まず,占有移転禁止の仮処分をすることによって,誰が建物を占有しているのかを特定する必要があります。
家賃滞納者に対して明け渡しを求める場合,任意での明け渡し交渉が不調になった場合には,民事提訴(建物明渡請求訴訟)をするしかありません。民事提訴の結果,判決(場合によっては明け渡しを認める和解調書)を取得して,その判決(和解調書)に基づいて強制執行が可能となるのです。

 しかしながら,対象物件の現状が不明な場合には,提訴前に慎重な対応が必要となります。というのは,民事の判決を貰ったとしても,現在の物件占有者が当初の賃借人と別人であった場合には,その判決で強制執行をしようとしても,「債務者が違う」ということで強制執行が出来なくなってしまうからです。

 悪質な賃借人の中には,このような法的な抜け道を利用して,当初の入居者とは別人の占有者を賃借物件に送り込んで,明け渡しを妨害することもありえます。

 また,かように現実の占有者がいなくても,営業用物件などの場合に,その物件に「有限会社○○」などという表示をして,関係書類を置いておくだけで,場合によっては,そのような法人がそこを占有していると見られれば強制執行ができなくなります。

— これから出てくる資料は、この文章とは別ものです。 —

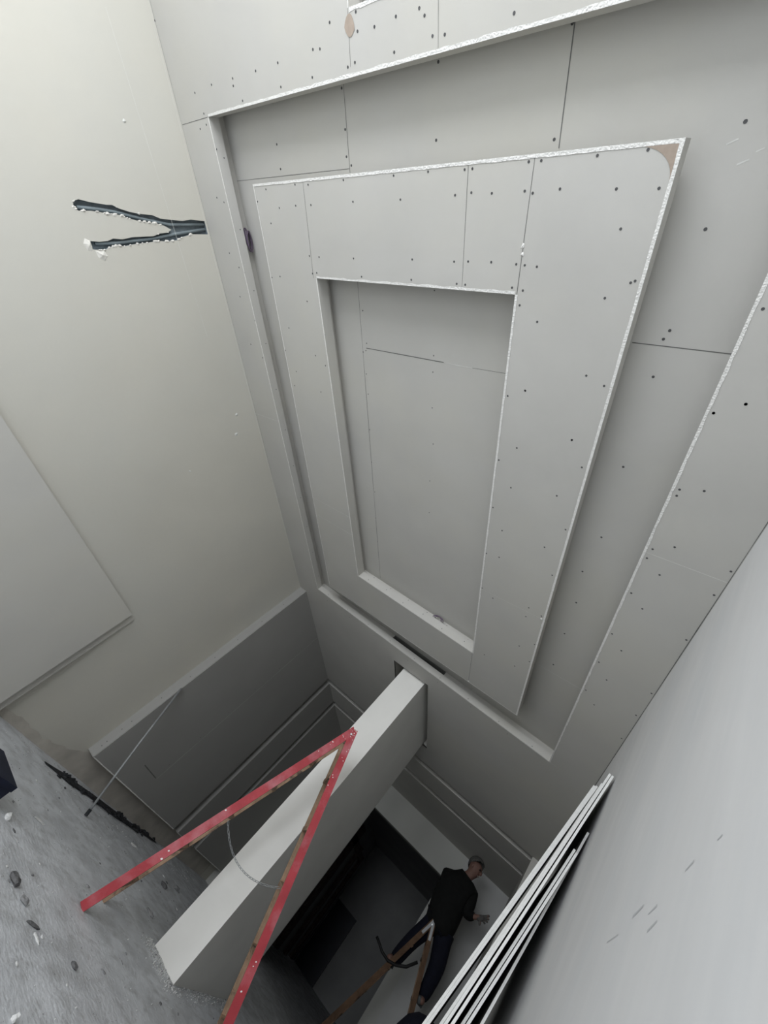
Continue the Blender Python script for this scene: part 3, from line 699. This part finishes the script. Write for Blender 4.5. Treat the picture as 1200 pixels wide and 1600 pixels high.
for k in range(75):
    while True:
        x = random.uniform(-3.3, -0.6); y = random.uniform(2.0, 6.6)
        if not (px0-.1 < x < px1+.1 and y > py0-.1): break
    s_ = random.uniform(0.004, 0.009)*(0.6+0.14*y)
    mm = random.choice([M['chip'], M['midstone'], M['stone'], M['midstone']])
    lump('rubble_chip', x, y, s_*random.uniform(1, 2.6), s_, s_*0.6, random.uniform(0, 3.1), mm, 'tiny plaster or mortar chip scattered on the dusty concrete floor', 'chip', 'tiny chips scattered over the concrete floor')
# uncountable crumbs along the foot of the partition
mb = MB()
for _ in range(1900):
    s_ = random.random()
    if s_ < .3: x = random.uniform(px0-.05, px1+.08); y = py0-abs(random.gauss(0, .10))
    elif s_ < .45: x = px1+abs(random.gauss(0, .05)); y = random.uniform(py0-.05, py1)
    elif s_ < .55: x = random.uniform(-3.5, -3.1); y = random.uniform(3.2, 7.5)
    else: x = random.uniform(-3.4, -0.5); y = random.uniform(1.6, 6)
    r = random.uniform(.002, .005)*(1.3 if s_ < .6 else 1)
    b0 = [Vector((x+r*math.cos(t), y+r*math.sin(t), fz(x, y)-.001)) for t in (random.random()+k*1.57 for k in range(4))]
    tip = Vector((x, y, fz(x, y)+r*1.2))
    for k in range(4): mb.face((b0[k], b0[(k+1) % 4], tip), random.choice((0, 0, 1) if s_ < .6 else (0, 1, 1)))
tag(mb.build('plaster_crumbs', [M['chip'], M['midstone']]), 'fine plaster crumbs strewn on the floor and along the partition foot', 'crumbs', kind='stuff')

# ------------------------------------------------------------------ the worker
def skinned(name, verts, edges, m, sub=2, root=0, parent=None):
    me = bpy.data.meshes.new(name); me.from_pydata([v[:3] for v in verts], edges, []); me.materials.append(m)
    o = bpy.data.objects.new(name, me); COL.objects.link(o)
    sk = o.modifiers.new('skin', 'SKIN'); sk.use_smooth_shade = True
    me.skin_vertices.new() if not me.skin_vertices else None
    for i, v in enumerate(verts):
        r = v[3]; r = r if isinstance(r, tuple) else (r, r)
        me.skin_vertices[0].data[i].radius = r
        me.skin_vertices[0].data[i].use_root = (i == root)
    s_ = o.modifiers.new('sub', 'SUBSURF'); s_.levels = sub; s_.render_levels = sub
    if parent: o.parent = parent
    return o
WY = 7.50
worker = empty('person', (-0.42, WY, 0.28))
def W(x, y, z, r): return (x+0.42, y-WY, z-0.28, r)
# body, one continuous figure
bv = []; be = []
def add(p, frm=None):
    bv.append(p); i = len(bv)-1
    if frm is not None: be.append((frm, i))
    return i
pel = add(W(-.41, 7.50, 1.00, .13))
sp1 = add(W(-.44, 7.50, 1.16, .125), pel); sp2 = add(W(-.46, 7.50, 1.34, .15), sp1); ch = add(W(-.44, 7.50, 1.47, .12), sp2)
nk = add(W(-.41, 7.49, 1.58, .052), ch); hb = add(W(-.375, 7.485, 1.66, .072), nk); hc = add(W(-.365, 7.48, 1.74, .108), hb); ht_ = add(W(-.385, 7.48, 1.82, .082), hc)
for sx, hip, knee, ank, heel, toe in ((-1, (-.50, .93), (-.60, .61), (-.665, .35), (-.67, 7.50), (-.72, 7.42)), (1, (-.32, .93), (-.225, .62), (-.215, .33), (-.215, 7.50), (-.20, 7.40))):
    h = add(W(hip[0], 7.50, hip[1], .095), pel); k_ = add(W(knee[0], 7.46, knee[1], .062), h); a_ = add(W(ank[0], 7.52, ank[1], .042), k_)
    add(W(toe[0], 7.38, ank[1]-.05, .035), a_)
sR = add(W(-.27, 7.47, 1.46, .065), ch); eR = add(W(-.215, 7.42, 1.24, .045), sR); wR = add(W(-.10, 7.36, 1.30, .028), eR)
pR = add(W(-.055, 7.34, 1.335, (.032, .020)), wR)
for dx, dy, dz, l in ((.055, -.01, .055, 1), (.065, -.005, .035, 1.05), (.065, 0, .01, 1), (.055, .005, -.015, .85)):
    f1 = add(W(-.055+dx*.5*l, 7.34+dy, 1.335+dz*.5*l, .0105), pR); f2 = add(W(-.055+dx*l, 7.335+dy, 1.335+dz*l+.004, .0095), f1); add(W(-.055+dx*1.25*l, 7.33+dy*2, 1.335+dz*1.25*l-.006, .008), f2)
t1 = add(W(-.045, 7.335, 1.30, .012), pR); add(W(-.03, 7.33, 1.265, .010), t1)
sL = add(W(-.60, 7.52, 1.44, .065), ch); eL = add(W(-.57, 7.66, 1.24, .045), sL); wL = add(W(-.36, 7.74, 1.27, .028), eL); pL = add(W(-.30, 7.75, 1.30, (.032, .020)), wL)
for dz in (.04, .02, 0, -.02):
    f1 = add(W(-.26, 7.75, 1.30+dz*.8, .0105), pL); add(W(-.225, 7.74, 1.30+dz*1.2, .009), f1)
t1 = add(W(-.28, 7.73, 1.345, .012), pL)
skinned('body', bv, be, M['skin'], parent=worker)
gl = [W(-.10, 7.36, 1.30, .036), W(-.055, 7.34, 1.335, (.040, .028))]; ge = [(0, 1)]
for dx, dy, dz in ((.075, -.01, .075), (.088, -.005, .045), (.086, 0, .012), (.07, .005, -.022)):
    gl += [W(-.055+dx*.5, 7.34+dy, 1.335+dz*.5, .015), W(-.055+dx*1.05, 7.335+dy, 1.335+dz*1.05, .013)]; n_ = len(gl); ge += [(1, n_-2), (n_-2, n_-1)]
gl += [W(-.05, 7.335, 1.29, .016), W(-.03, 7.33, 1.25, .014)]; n_ = len(gl); ge += [(1, n_-2), (n_-2, n_-1)]
skinned('glove', gl, ge, M['glove'], parent=worker)
# jacket
jv = [W(-.40, 7.50, .80, .20), W(-.43, 7.50, 1.06, .225), W(-.47, 7.50, 1.27, .25), W(-.46, 7.50, 1.44, .225), W(-.42, 7.49, 1.59, .10),
      W(-.26, 7.47, 1.45, .11), W(-.21, 7.42, 1.24, .082), W(-.105, 7.365, 1.295, .058), W(-.62, 7.52, 1.43, .095), W(-.575, 7.66, 1.24, .068), W(-.38, 7.735, 1.265, .045)]
skinned('jacket', jv, [(0,1),(1,2),(2,3),(3,4),(3,5),(5,6),(6,7),(3,8),(8,9),(9,10)], M['jacket'], parent=worker)
tv = [W(-.41, 7.50, 1.08, .17), W(-.50, 7.50, .90, .115), W(-.60, 7.46, .61, .095), W(-.668, 7.50, .285, .08), W(-.32, 7.50, .90, .125), W(-.225, 7.46, .62, .105), W(-.215, 7.50, .28, .07)]
skinned('trousers', tv, [(0,1),(1,2),(2,3),(0,4),(4,5),(5,6)], M['trousers'], parent=worker)
for x, z in ((-.665, .315), (-.215, .30)):
    sv = [W(x, 7.55, z-.01, .045), W(x-.01, 7.47, z-.012, .046), W(x-.02, 7.38, z-.02, .040), W(x, 7.53, z+.05, .046)]
    skinned('shoe', sv, [(0,1),(1,2),(0,3)], M['shoe'], sub=1, parent=worker)
# hair cap: upper and rear shell of the head
bm = bmesh.new(); bmesh.ops.create_uvsphere(bm, u_segments=28, v_segments=18, radius=0.112)
dl = [v for v in bm.verts if v.co.z < -0.03+0.9*v.co.x]
bmesh.ops.delete(bm, geom=dl, context='VERTS')
me = bpy.data.meshes.new('hair'); bm.to_mesh(me); bm.free(); me.materials.append(M['hair'])
for p in me.polygons: p.use_smooth = True
hair = bpy.data.objects.new('hair', me); COL.objects.link(hair); hair.parent = worker; hair.location = (-.375+.42, 7.48-WY, 1.765-.28); hair.rotation_euler = (0, 0, -0.6); hair.scale = (1.02, .92, 1.02)
# face details turned towards the right wall
F = Vector((0.87, -0.5, 0)).normalized(); S_ = Vector((0.5, 0.87, 0))
hcv = Vector((-.365+.42, 7.48-WY, 1.725-.28))
def blob(mb, c, r, sc=(1,1,1), m=0, n=8):
    for i in range(n):
        for k in range(n):
            a0, a1 = math.pi*i/n, math.pi*(i+1)/n; b0, b1 = 2*math.pi*k/n, 2*math.pi*(k+1)/n
            f = lambda a, b: c+Vector((math.sin(a)*math.cos(b)*r*sc[0], math.sin(a)*math.sin(b)*r*sc[1], math.cos(a)*r*sc[2]))
            mb.face((f(a0, b0), f(a0, b1), f(a1, b1), f(a1, b0)), m)
mb = MB(); blob(mb, hcv+F*0.098+Vector((0, 0, -.01)), .016, (1.2, 1, 1.5)); mb.build('nose', M['skin'], worker, smooth=True)
for s_ in (-1, 1):
    mb = MB(); blob(mb, hcv+S_*s_*0.090, .022, (.8, .5, 1.4)); mb.build('ear', M['skin'], worker, smooth=True)
    mb = MB(); blob(mb, hcv+F*0.083+S_*s_*0.032+Vector((0, 0, .018)), .011); mb.build('eye', M['rubber'], worker, smooth=True)
mb = MB(); blob(mb, hcv+F*0.080+Vector((0, 0, -.052)), .016, (1, 1.4, .35)); mb.build('mouth', M['kraft'], worker, smooth=True)
tag(worker, 'person with grey hair in black jacket and navy trousers straddling the brown ladder', 'person')
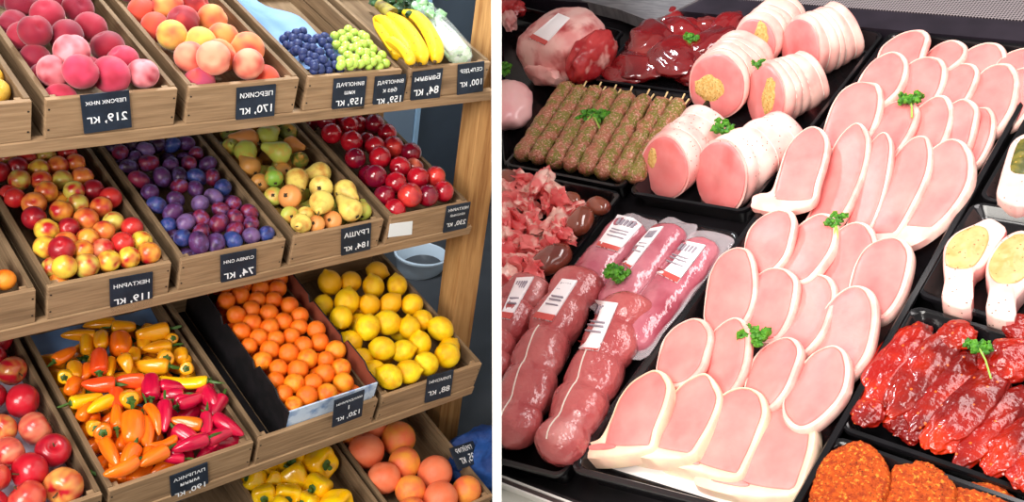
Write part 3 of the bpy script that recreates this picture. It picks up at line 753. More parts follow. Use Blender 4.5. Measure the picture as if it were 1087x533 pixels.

 そこで,このような「危ない賃借人」と思われる場合には,「占有移転禁止の仮処分」というのをしておく必要があります。これは,文字通り,賃借人が他へ占有移転をするのを禁止するための仮処分です。仮処分というのは裁判とは違います。裁判より前に,「仮」の処分として裁判所の決定により処分がされます(通常1〜2週間程度)。

この仮処分がされると,賃借人は賃貸物件の占有を他に移転することができなくなります。また,法律で「当事者恒定効」が認められています。簡単に言うと,仮処分後に占有を譲り受けたものにも判決の効力が及ぶということです。
 また,占有移転禁止の仮処分は,対象物件に執行官が赴いて,仮処分の公示をしますので,その際に物件の現状を確認することもできます。その時点で,占有者が別人となっていれば,その者を相手に訴訟を起こすことになります。

 なお,仮処分は,「保証金」を供託しなければなりませんが,「保証金」は全額戻ってきます。その相場は,居住用建物の場合は賃料の3ヶ月〜6ヶ月分,店舗事業用の場合には6ヶ月分程度とされています。
 もっとも,保証金は法律で額が決まっているものではないので,具体的には担当裁判官との折衝になります。

 なお,保証金とは別に,弁護士費用も15万円程度はかかるのが通常です。
 しかし,かような出費があるにしていも,過去において「保証金をケチらないで,仮処分をしておけば良かった」というケースがたまにありますので,仮処分をしてもしなくても同じだったというケースでも念のため仮処分をしておくことが必要でしょう。
 場合によっては,仮処分をした段階で,賃借人が諦めて,立ち退き交渉がスムーズに行くこともあります。